Monday, June 8, 2015

The things around us

I saw an art exhibit this past weekend in which everyday objects figured prominently. It has reminded me to look twice at my surroundings, at the familiar objects that make up my world but that I have stopped thinking about. Just as I have my plates and shoes and posters, my contact-lens case, my toothbrush and phone and pillowcases, my characters have their own worlds full of the things they encounter daily, the things they use with hate or love or indifference. A character knows how to jiggle the doorknob of her apartment to get it to open; she has seen that particular crack in the sidewalk every day; she knows the mildewy smell of the basement.

Every story has a setting, and almost every setting has things in it, things that are familiar to the characters.

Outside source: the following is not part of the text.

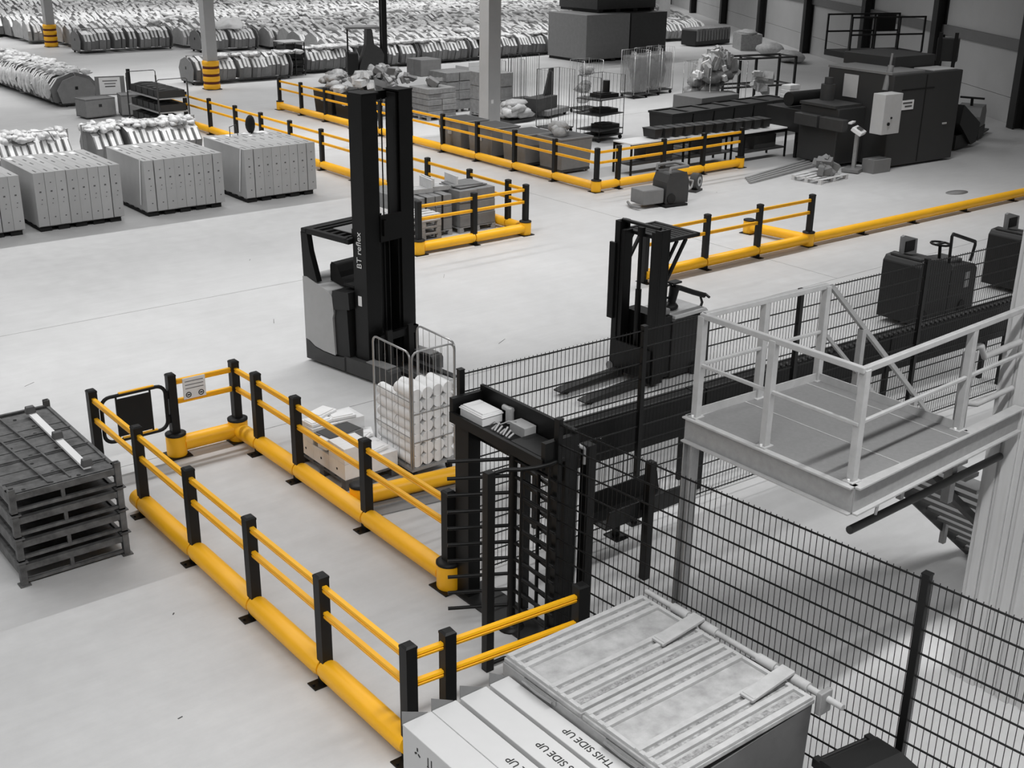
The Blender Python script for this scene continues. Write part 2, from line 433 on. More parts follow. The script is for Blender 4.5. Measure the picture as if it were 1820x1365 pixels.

I don't mean that we need to describe all of these things--description that is just a catalog of furnishings bores me--but a few objects may deserve notice on the page. And the rest will form a backdrop; the rest of the objects will suggest themselves from the few details we do provide. We will also find (and leave) clues in how a character treats his surroundings: Are his things precious to him? Is he careless? Does he hoard? Does he take out his anger on his physical surroundings? Does he seem to think he doesn't have the right to take up space? What does he have hidden away, that only he knows about?

Thursday, June 4, 2015


I have been busy, but that isn't really the reason my blog posts have been less frequent lately.

It's because I'm in a listening phase.

I made the time to write blog posts, but whenever I sat in front of the template, I found that at that moment I wanted to be receiving words rather than giving them. Listening rather than speaking. So I've been reading a lot and thinking a lot, storing up the words and energy and ideas that fuel each new phase of writing.

Online, silence often looks like absence. But sometimes, it's just about listening.